### [What to work on]
Starting with the first line of the data that follows, transcribe every line verbatim until the line containing "random.seed(7)" has been transcribed.

### [Dataset content]
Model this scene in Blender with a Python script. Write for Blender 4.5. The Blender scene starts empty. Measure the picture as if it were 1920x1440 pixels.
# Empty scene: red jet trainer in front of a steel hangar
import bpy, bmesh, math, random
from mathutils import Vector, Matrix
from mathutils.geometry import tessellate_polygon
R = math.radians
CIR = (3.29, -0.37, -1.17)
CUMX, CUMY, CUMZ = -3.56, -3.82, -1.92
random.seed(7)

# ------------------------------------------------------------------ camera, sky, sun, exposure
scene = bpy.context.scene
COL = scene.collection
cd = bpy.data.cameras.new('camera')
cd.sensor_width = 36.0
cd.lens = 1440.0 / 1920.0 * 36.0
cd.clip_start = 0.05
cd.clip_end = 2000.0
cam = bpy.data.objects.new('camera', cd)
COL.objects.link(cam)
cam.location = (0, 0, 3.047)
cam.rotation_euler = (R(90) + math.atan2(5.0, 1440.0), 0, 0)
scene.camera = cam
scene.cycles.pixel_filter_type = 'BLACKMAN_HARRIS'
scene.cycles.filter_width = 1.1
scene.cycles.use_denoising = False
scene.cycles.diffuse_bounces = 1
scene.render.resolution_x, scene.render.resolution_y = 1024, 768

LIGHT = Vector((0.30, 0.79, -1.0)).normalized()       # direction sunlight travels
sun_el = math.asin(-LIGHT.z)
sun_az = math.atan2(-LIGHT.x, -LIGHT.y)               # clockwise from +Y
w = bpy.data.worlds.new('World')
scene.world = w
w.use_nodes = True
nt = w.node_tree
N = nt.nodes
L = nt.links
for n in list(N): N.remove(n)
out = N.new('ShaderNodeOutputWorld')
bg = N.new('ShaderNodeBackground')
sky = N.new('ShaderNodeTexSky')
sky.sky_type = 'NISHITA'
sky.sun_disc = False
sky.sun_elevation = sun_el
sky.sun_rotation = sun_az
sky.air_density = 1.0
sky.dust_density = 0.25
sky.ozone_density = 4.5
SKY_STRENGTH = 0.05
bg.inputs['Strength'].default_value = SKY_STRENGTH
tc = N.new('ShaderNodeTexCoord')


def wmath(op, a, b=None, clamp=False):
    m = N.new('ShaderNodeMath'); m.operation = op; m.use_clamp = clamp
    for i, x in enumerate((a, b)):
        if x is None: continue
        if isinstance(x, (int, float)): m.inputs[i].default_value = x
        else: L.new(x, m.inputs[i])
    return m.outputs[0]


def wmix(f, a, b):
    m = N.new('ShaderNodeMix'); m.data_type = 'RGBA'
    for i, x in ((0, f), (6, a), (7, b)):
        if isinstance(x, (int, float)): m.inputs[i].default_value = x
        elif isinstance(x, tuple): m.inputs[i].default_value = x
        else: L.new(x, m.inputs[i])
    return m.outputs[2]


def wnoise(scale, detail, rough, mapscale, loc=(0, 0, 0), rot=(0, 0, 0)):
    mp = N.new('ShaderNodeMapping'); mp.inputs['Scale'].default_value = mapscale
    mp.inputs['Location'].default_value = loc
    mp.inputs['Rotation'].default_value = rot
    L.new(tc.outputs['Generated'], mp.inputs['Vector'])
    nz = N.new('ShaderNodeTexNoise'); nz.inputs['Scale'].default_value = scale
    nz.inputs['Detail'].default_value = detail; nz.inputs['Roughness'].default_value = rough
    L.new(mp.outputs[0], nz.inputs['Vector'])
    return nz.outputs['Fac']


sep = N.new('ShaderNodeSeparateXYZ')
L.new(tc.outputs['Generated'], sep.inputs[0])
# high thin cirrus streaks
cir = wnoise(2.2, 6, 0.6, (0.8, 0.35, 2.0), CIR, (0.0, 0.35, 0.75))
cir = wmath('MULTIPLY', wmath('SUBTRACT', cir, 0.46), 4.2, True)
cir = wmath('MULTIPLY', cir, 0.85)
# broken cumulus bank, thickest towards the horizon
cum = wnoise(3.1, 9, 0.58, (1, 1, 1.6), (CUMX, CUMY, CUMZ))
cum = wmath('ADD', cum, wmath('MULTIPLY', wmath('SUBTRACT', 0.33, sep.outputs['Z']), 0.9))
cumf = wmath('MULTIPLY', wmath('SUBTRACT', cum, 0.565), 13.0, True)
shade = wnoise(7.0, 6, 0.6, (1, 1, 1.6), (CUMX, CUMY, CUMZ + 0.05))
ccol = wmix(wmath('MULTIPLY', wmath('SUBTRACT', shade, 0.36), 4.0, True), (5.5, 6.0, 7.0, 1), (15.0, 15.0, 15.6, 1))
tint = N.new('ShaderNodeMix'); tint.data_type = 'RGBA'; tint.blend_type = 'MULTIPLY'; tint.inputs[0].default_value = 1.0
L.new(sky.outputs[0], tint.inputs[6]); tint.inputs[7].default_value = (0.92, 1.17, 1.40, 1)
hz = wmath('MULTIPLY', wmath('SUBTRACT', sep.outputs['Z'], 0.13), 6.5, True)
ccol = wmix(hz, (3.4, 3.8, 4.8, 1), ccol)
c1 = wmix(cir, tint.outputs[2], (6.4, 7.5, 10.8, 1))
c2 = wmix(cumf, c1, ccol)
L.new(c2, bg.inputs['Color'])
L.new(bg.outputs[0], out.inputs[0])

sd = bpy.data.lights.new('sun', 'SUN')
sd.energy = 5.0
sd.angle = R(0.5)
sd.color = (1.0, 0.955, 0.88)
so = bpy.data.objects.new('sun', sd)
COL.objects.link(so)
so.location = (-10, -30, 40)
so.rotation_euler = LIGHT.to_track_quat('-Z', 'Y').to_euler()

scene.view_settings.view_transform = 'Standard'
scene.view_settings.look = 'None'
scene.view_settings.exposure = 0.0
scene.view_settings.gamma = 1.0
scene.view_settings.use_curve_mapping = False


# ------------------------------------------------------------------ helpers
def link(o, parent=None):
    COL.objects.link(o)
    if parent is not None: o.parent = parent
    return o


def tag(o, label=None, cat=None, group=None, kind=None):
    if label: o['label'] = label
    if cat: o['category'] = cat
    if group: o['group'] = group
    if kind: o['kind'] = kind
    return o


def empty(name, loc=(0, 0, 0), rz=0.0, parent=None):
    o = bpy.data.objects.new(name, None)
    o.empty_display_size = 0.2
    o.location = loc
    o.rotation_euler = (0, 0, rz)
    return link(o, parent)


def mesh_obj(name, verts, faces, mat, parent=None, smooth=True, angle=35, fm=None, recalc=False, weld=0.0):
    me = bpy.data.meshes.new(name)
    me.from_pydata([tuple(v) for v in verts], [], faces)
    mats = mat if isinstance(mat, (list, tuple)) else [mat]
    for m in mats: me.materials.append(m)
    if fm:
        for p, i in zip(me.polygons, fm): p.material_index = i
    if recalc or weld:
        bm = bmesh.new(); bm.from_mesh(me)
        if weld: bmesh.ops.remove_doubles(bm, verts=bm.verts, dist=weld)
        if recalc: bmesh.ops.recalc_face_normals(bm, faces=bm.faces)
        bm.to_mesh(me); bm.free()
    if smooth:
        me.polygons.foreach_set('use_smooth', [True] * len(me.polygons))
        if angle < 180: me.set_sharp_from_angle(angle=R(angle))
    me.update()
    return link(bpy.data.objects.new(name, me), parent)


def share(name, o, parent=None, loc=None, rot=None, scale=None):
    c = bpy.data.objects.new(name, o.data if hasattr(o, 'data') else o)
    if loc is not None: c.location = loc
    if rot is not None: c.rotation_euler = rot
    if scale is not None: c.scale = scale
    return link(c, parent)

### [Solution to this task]
Model this scene in Blender with a Python script. Write for Blender 4.5. The Blender scene starts empty. Measure the picture as if it were 1920x1440 pixels.
# Empty scene: red jet trainer in front of a steel hangar
import bpy, bmesh, math, random
from mathutils import Vector, Matrix
from mathutils.geometry import tessellate_polygon
R = math.radians
CIR = (3.29, -0.37, -1.17)
CUMX, CUMY, CUMZ = -3.56, -3.82, -1.92
random.seed(7)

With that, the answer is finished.